Não consegui assistir até ao final, o áudio do vice-presidente Michel Temer, supostamente vazado de modo incidental, uma gafe, conforme a mídia comercial privada, uma conspiração, segundo os integrantes do governo.

A voz era segura de si, tranquila, a desembrulhar o enredo preparado, numa espécie de discurso de posse, dirigido ao “capital” e aos “que trabalham, pedindo a pacificação do país.

Estava lá, um homem vaidoso e cheio de si, fascinado pela ideia de subir à rampa, sentar-se na cadeira presidencial.

Naquela apresentação bizarra, não estava presente o estadista, o jurista, o vice-presidente da República. Naquele áudio, destilava-se, sob a frágil capa de verniz do homem probo, o veneno do conspirador, do traidor da República, que, investido do cargo, a partir do voto popular, abdicou integralmente do seu estatuto, saiu pela porta dos fundos, mas, sem abrir mão de todas as prerrogativas do cargo, para dar vazão à sua verdadeira face, sob o disfarce de se preservar, de se defender da artilharia do governo.

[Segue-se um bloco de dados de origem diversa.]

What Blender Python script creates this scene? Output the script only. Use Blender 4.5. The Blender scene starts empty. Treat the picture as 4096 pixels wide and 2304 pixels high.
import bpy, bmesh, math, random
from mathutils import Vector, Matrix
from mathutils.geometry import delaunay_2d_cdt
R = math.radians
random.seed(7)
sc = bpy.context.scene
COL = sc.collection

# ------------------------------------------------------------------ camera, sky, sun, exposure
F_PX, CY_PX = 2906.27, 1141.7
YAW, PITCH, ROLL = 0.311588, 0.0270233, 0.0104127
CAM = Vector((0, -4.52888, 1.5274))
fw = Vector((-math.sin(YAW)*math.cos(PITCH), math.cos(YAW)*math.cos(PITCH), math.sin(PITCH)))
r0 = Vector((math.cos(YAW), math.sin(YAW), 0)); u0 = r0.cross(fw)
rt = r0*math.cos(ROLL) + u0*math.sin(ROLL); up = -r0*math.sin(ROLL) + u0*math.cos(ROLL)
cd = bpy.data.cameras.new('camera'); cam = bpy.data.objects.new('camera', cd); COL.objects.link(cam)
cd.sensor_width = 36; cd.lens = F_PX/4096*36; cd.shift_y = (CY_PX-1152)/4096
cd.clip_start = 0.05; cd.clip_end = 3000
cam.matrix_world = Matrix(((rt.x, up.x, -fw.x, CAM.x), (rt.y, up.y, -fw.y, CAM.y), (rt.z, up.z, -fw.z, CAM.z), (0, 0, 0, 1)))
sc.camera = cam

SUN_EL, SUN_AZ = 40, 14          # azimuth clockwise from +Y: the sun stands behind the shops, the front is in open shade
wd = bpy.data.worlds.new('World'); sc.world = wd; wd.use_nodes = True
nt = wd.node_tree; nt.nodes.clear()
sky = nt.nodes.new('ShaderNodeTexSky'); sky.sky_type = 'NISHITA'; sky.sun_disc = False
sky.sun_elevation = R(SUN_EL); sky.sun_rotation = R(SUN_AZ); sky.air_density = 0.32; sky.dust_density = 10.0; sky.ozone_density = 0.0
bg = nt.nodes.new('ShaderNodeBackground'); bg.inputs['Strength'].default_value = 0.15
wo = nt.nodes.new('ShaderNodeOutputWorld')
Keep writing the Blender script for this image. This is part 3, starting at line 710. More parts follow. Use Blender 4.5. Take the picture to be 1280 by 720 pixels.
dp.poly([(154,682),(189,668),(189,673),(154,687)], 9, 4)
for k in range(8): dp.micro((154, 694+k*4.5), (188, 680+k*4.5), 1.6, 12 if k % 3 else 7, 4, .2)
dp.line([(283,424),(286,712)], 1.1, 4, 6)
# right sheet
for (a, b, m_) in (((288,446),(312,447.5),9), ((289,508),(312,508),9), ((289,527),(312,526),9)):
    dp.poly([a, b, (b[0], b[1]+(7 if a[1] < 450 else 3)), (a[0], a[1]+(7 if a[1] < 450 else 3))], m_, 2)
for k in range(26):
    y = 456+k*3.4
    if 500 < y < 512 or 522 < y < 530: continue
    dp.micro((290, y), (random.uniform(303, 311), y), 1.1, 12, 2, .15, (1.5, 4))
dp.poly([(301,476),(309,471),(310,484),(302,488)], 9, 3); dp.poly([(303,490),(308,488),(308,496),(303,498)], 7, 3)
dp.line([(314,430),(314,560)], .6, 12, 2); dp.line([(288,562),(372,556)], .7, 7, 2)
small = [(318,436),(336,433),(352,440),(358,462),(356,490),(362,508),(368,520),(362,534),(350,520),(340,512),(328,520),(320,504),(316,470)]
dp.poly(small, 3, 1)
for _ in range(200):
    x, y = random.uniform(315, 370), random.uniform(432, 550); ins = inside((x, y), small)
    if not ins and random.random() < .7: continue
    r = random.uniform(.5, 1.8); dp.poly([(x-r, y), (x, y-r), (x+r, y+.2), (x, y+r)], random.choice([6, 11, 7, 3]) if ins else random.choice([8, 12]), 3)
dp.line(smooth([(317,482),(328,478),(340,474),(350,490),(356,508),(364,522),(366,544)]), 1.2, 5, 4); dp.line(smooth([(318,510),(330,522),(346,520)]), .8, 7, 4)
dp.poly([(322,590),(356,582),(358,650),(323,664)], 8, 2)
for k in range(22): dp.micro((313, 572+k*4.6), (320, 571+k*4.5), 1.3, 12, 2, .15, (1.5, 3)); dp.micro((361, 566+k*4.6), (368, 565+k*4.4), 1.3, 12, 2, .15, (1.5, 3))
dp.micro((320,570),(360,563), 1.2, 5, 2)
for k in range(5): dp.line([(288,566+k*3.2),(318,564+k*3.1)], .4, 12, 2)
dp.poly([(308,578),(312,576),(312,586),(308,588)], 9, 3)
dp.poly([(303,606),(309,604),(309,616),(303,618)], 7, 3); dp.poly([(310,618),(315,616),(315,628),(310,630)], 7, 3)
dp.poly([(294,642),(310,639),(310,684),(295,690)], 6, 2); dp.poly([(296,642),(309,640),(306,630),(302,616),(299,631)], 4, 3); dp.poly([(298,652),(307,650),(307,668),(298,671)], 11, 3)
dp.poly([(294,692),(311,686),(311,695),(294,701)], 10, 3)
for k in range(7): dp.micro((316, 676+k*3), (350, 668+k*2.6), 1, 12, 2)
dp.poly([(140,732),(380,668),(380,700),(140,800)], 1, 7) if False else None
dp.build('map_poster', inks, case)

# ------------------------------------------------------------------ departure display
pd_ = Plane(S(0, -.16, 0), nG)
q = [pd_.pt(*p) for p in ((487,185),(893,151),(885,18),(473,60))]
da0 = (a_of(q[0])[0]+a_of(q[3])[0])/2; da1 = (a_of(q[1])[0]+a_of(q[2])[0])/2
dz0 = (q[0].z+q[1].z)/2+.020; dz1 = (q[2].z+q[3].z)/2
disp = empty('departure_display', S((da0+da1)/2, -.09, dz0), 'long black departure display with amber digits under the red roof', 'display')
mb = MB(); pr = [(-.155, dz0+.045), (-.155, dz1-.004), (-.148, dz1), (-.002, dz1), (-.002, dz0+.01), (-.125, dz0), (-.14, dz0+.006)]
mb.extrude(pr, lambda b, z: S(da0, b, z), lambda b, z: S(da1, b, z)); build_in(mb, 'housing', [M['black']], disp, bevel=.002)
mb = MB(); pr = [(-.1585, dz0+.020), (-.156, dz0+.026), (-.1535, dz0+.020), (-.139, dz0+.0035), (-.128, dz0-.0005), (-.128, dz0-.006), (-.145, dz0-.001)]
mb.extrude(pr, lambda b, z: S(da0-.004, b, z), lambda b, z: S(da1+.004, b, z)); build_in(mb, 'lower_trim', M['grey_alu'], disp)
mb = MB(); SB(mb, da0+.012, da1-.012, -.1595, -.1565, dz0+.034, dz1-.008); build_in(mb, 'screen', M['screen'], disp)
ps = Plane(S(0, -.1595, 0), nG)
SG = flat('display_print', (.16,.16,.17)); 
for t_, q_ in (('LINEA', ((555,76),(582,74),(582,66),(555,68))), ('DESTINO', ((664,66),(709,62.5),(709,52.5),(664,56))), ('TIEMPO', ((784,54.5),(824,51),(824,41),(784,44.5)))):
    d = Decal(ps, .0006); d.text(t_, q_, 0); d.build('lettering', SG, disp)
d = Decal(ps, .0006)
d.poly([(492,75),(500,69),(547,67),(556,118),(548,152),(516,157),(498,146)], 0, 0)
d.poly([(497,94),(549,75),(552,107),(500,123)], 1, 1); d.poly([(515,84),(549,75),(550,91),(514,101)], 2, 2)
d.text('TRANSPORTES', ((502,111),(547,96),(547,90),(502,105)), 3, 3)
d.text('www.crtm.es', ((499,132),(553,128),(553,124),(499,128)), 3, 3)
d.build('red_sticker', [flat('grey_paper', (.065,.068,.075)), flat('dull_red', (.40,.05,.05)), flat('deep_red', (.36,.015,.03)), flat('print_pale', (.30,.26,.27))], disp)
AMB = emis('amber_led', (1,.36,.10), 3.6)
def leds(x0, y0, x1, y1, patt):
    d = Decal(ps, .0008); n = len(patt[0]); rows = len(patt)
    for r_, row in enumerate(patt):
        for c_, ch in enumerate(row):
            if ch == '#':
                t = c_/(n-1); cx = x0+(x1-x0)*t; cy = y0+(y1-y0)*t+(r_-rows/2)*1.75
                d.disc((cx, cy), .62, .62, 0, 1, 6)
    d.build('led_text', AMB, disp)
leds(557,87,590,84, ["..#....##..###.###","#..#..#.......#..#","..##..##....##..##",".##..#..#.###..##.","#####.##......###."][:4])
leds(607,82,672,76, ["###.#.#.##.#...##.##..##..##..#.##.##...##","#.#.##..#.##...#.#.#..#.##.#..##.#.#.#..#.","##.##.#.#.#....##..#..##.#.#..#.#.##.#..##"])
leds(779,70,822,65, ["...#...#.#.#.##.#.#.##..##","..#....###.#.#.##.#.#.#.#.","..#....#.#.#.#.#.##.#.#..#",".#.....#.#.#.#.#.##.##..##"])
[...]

Fico me perguntando se fosse Dilma a ter vazado um áudio daquela natureza. Descontrolada, histérica, despreparada para governar, diria a mídia brasileira oligopolista. Recordemo-nos dos grampos do juiz Sérgio Moro, e do modo como os mesmos foram encaminhados à mídia, por entrega direta, e a maneira como foram utilizados para ampliar a fogueira do impeachment.

Os defensores do golpe têm afirmado que há que se ter coragem e ousadia, a fim de que se possa avançar num projeto de mudanças para o país. Retórica vã. Mestres na arte de achacar, os parlamentares, em grande maioria, transformaram a Câmara dos Deputados em um palanque, onde promovem o desfile macabro do seu amesquinhamento, falta de ousadia e coragem para de fato promoverem as mudanças indispensáveis ao crescimento do país, na preparação de um longo primeiro turno que quer alçar ao poder, a chapa Temer Eduardo Cunha.

O muro erguido nas imediações do Congresso Nacional, para além de traduzir-se numa medida de segurança, é um símbolo concreto da divisão na qual o país se acha mergulhado, por artes da política, que tem na narrativa das mídias comerciais privadas, o alimento para o ódio e a criminalização da presidente Dilma Rousseff, do seu governo e do seu partido.

A situação do país é das mais graves, sobretudo porque o povo brasileiro está órfão. Órfão de seriedade na política, de retidão de caráter, da parte da maioria daqueles que deveriam cuidar da defesa da democracia e da Constituição.

O capítulo mais terrível desse momento histórico, e que poderíamos chamar de a arte da política cínica, é escrito pelo PMDB, o maior partido da República, deteriorado, agindo sobretudo nas sombras, e, ancorado na sua “ponte para o futuro”, com a qual espera rearranjar a política brasileira em sintonia com o capital e com as ideias neoliberais.

A mídia comercial trabalha com a explicação do vazamento, mostrando aos telespectadores, um político preparado, hábil e cauteloso. A mensagem que nos chega, clara e cristalina, é a de um vice-presidente covarde, pouco preparado para assumir um país fraturado, entrincheirado e incapaz de comunicar-se, em todas as suas vertentes.